- Task prompt: Only the lines from the one with "Model this scene" to the one with "rng = np.random.RandomState(11)", both included, should be output, without any images.

- Stored rows:
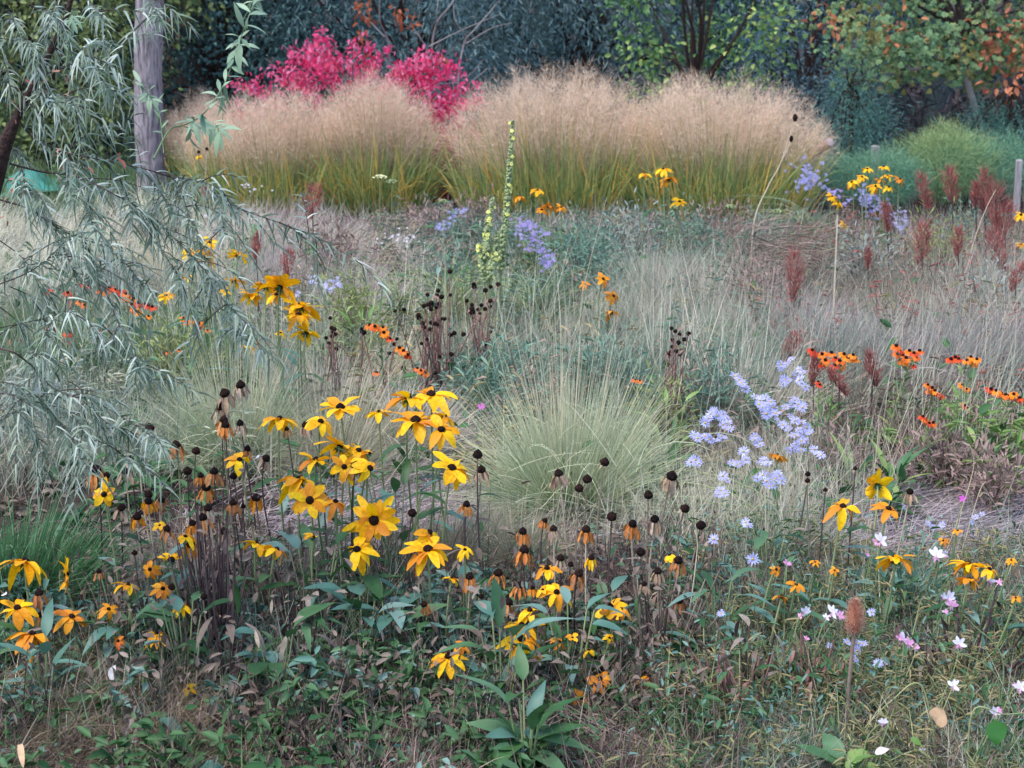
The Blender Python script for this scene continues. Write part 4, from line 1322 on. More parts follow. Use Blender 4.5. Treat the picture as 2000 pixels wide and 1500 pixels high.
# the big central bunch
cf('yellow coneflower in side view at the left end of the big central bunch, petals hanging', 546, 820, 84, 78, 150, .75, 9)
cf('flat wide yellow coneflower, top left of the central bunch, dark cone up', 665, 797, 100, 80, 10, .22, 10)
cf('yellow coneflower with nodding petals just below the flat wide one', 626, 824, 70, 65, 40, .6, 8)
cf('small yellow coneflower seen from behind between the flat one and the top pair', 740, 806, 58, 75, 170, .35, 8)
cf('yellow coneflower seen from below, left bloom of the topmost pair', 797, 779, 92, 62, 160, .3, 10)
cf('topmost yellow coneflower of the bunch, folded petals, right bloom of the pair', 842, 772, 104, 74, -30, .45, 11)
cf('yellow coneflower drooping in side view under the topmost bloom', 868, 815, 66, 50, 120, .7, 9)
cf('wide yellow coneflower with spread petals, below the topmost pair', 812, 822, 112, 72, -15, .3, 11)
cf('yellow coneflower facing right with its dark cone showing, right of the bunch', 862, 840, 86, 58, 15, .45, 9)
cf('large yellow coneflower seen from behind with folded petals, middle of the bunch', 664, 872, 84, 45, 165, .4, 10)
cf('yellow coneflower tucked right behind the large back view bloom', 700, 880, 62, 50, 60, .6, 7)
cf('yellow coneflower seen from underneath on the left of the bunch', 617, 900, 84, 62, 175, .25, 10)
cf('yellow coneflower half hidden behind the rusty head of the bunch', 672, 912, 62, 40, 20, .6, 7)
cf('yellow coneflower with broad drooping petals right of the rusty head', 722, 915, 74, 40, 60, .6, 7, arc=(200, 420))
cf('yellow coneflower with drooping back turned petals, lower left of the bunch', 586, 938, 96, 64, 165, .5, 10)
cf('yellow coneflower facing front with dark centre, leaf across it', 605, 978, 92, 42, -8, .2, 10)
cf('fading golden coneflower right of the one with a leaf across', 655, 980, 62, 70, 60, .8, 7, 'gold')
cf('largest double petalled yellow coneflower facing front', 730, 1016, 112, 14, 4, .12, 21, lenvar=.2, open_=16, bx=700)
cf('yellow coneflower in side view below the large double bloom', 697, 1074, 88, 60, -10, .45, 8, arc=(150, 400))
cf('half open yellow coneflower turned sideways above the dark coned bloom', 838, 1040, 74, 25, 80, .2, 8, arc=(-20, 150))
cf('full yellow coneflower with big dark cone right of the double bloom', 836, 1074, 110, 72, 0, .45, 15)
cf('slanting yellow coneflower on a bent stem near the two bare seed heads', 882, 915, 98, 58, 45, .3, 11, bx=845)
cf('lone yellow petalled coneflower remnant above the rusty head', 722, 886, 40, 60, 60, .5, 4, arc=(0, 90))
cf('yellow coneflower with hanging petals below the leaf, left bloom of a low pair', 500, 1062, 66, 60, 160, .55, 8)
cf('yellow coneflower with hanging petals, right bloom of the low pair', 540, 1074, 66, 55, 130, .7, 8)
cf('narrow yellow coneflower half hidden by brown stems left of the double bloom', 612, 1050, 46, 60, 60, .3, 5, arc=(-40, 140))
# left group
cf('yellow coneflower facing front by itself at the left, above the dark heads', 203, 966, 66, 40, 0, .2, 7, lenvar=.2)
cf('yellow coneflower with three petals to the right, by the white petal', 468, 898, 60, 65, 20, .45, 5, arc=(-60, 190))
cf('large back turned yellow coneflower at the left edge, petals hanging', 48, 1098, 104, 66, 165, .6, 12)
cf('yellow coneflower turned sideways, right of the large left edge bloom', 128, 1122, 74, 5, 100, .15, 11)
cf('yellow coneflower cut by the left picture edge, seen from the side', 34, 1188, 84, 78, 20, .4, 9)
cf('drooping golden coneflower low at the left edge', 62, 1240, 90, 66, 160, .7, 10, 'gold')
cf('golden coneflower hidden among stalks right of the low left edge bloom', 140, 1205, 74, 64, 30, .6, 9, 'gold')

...

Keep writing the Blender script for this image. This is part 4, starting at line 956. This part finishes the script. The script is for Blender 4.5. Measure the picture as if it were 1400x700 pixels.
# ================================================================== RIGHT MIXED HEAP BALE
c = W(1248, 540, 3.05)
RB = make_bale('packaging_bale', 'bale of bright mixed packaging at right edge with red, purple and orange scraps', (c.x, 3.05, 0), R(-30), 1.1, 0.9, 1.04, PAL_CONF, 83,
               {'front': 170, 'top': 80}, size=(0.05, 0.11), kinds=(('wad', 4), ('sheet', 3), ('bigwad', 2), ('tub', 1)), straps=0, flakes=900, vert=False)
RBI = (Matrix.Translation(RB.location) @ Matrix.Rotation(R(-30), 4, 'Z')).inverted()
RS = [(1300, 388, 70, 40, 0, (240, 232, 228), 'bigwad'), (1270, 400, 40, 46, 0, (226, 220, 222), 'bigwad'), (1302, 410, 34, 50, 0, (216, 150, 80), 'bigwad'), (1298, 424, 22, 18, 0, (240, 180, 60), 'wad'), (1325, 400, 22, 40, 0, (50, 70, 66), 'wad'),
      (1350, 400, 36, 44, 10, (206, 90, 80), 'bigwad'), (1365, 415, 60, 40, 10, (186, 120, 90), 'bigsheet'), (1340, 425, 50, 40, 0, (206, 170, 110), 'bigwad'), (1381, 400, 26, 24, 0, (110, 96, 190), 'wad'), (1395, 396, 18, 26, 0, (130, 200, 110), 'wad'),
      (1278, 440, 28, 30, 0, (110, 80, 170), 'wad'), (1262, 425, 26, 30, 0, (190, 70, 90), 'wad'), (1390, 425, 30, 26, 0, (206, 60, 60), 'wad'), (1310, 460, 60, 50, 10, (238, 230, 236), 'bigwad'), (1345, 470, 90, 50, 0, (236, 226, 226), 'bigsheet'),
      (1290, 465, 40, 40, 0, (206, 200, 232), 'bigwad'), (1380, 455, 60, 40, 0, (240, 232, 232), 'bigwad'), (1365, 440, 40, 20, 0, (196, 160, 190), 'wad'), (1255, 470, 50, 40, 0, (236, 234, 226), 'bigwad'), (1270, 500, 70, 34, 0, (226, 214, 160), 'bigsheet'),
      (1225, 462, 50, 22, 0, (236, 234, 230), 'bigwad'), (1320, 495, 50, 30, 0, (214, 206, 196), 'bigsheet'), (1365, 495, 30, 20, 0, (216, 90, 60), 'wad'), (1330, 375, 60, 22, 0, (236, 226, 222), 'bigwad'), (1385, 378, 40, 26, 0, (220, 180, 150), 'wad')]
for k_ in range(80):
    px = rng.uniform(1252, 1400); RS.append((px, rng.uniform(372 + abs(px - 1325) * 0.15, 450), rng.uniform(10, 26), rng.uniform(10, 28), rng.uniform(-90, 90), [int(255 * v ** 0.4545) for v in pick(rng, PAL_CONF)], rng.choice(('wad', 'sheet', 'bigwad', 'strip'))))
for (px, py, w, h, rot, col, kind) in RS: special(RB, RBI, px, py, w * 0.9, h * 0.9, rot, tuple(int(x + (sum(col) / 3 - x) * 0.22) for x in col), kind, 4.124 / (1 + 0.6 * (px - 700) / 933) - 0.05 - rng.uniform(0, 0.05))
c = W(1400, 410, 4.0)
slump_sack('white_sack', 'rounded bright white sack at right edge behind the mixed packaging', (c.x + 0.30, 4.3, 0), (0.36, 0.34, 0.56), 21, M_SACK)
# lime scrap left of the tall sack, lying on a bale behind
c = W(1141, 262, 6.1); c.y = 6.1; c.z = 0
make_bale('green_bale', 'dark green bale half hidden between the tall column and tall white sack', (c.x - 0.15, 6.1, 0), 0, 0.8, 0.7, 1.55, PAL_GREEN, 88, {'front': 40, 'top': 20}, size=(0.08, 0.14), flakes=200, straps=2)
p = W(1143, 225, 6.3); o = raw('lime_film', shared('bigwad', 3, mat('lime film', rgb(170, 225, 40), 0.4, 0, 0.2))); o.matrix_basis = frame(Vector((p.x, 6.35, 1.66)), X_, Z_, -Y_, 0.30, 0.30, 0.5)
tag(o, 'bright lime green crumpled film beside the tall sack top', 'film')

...

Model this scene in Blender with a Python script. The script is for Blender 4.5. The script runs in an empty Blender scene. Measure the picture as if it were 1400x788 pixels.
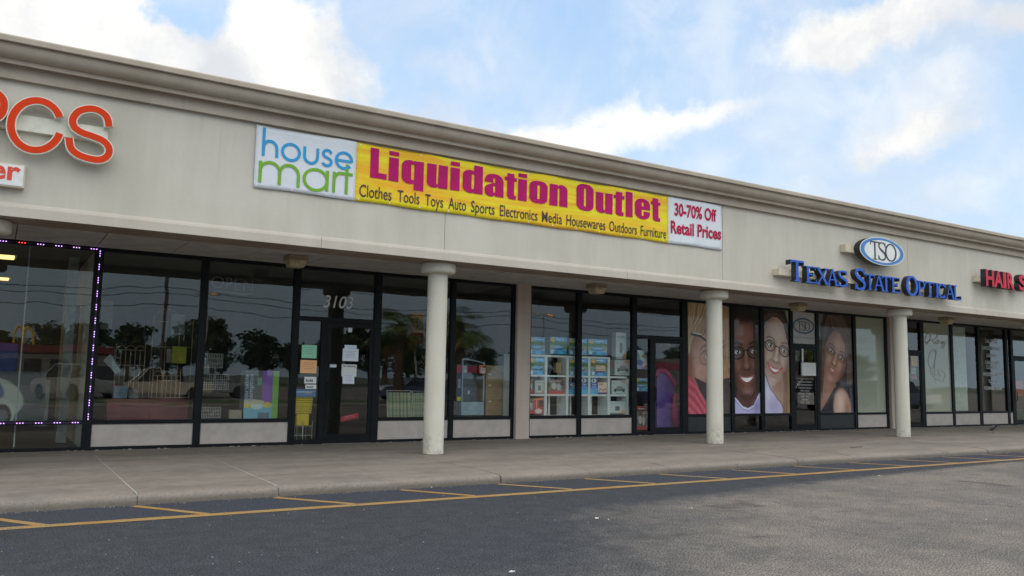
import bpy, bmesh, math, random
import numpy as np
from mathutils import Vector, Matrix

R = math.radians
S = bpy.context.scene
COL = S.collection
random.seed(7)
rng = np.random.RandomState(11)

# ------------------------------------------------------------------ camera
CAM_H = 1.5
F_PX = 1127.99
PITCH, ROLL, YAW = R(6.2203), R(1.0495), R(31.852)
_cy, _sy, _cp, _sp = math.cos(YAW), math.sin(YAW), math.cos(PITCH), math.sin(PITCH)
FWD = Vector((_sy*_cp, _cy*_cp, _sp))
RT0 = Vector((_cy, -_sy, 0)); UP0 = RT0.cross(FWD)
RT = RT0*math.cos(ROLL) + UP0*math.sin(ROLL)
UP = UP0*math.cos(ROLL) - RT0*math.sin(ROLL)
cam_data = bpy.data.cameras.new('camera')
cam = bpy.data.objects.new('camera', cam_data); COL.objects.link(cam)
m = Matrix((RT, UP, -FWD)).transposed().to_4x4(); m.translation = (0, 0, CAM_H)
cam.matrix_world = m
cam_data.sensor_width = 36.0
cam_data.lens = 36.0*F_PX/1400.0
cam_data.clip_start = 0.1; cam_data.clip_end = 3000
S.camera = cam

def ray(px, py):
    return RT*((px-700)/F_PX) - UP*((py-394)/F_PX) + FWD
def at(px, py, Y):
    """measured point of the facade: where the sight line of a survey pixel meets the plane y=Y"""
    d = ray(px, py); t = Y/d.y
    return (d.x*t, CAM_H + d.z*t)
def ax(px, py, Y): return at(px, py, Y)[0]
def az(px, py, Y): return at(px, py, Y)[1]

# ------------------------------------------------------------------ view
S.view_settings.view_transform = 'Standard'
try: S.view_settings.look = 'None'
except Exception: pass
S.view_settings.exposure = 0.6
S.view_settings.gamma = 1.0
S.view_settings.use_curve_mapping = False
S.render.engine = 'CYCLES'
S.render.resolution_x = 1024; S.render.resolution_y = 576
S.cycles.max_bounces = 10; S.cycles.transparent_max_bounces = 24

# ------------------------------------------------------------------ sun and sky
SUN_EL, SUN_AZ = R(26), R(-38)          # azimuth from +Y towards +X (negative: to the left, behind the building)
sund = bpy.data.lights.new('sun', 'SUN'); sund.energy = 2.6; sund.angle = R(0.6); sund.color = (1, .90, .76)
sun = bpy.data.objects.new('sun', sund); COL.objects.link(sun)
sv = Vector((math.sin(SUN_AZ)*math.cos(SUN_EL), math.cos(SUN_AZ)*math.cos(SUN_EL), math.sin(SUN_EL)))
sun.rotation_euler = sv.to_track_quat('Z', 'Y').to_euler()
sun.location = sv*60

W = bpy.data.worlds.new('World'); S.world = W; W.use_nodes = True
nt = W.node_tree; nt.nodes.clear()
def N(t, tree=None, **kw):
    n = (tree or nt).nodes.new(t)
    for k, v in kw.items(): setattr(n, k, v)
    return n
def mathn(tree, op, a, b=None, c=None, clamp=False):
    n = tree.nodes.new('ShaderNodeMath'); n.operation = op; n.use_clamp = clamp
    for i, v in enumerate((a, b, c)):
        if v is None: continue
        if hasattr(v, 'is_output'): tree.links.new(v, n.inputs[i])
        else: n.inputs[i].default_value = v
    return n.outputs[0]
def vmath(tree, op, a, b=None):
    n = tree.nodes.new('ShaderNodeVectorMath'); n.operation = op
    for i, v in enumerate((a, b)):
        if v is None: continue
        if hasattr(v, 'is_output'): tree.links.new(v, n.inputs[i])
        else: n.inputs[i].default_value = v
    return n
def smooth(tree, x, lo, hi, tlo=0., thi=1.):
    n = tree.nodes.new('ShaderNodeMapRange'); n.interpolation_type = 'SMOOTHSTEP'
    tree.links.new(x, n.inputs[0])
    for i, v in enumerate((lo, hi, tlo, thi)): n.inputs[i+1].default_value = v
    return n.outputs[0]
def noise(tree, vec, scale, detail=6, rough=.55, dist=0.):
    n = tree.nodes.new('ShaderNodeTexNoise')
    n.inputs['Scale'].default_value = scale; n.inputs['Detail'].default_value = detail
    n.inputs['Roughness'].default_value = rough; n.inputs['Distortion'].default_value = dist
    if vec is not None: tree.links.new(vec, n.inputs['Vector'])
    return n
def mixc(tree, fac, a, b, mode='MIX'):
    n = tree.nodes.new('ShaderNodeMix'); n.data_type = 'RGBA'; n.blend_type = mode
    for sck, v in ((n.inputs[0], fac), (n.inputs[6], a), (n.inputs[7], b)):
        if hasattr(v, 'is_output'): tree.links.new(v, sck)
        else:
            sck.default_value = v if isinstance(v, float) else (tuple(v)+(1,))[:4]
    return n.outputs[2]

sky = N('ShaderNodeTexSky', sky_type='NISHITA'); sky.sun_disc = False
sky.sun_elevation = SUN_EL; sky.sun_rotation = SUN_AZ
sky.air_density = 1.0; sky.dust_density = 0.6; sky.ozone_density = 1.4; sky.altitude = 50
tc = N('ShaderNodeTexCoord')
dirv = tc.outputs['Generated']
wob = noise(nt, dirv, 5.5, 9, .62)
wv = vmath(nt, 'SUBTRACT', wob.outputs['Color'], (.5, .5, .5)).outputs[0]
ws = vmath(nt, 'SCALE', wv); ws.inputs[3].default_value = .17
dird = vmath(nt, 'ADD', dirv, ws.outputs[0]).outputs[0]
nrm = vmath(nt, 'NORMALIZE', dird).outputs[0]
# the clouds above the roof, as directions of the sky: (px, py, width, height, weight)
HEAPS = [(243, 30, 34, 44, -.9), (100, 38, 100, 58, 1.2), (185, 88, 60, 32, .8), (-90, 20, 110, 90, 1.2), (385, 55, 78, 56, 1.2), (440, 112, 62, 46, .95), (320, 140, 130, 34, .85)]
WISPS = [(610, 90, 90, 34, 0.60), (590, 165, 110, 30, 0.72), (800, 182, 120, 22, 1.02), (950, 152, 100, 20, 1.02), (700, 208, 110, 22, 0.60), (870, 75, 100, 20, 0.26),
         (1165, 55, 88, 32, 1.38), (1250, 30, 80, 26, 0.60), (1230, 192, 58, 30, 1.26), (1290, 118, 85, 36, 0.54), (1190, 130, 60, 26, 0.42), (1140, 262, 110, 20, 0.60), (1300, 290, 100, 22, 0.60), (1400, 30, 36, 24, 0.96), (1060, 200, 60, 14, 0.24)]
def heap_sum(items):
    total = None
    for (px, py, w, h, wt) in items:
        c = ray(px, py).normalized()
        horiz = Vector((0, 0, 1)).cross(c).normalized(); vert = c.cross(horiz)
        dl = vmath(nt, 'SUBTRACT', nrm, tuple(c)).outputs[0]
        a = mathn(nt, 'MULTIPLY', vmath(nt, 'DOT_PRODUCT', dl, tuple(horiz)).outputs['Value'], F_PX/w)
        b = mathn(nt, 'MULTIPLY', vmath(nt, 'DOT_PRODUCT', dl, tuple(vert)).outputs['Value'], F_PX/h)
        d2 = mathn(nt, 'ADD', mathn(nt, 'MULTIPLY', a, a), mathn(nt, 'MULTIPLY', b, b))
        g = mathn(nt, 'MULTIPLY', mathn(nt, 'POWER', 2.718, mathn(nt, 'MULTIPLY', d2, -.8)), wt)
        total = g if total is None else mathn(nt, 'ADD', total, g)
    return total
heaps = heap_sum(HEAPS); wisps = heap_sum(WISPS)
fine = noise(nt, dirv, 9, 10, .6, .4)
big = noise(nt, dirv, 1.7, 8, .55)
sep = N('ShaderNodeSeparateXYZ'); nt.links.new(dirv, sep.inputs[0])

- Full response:
Model this scene in Blender with a Python script. The script is for Blender 4.5. The script runs in an empty Blender scene. Measure the picture as if it were 1400x788 pixels.
import bpy, bmesh, math, random
import numpy as np
from mathutils import Vector, Matrix

R = math.radians
S = bpy.context.scene
COL = S.collection
random.seed(7)
rng = np.random.RandomState(11)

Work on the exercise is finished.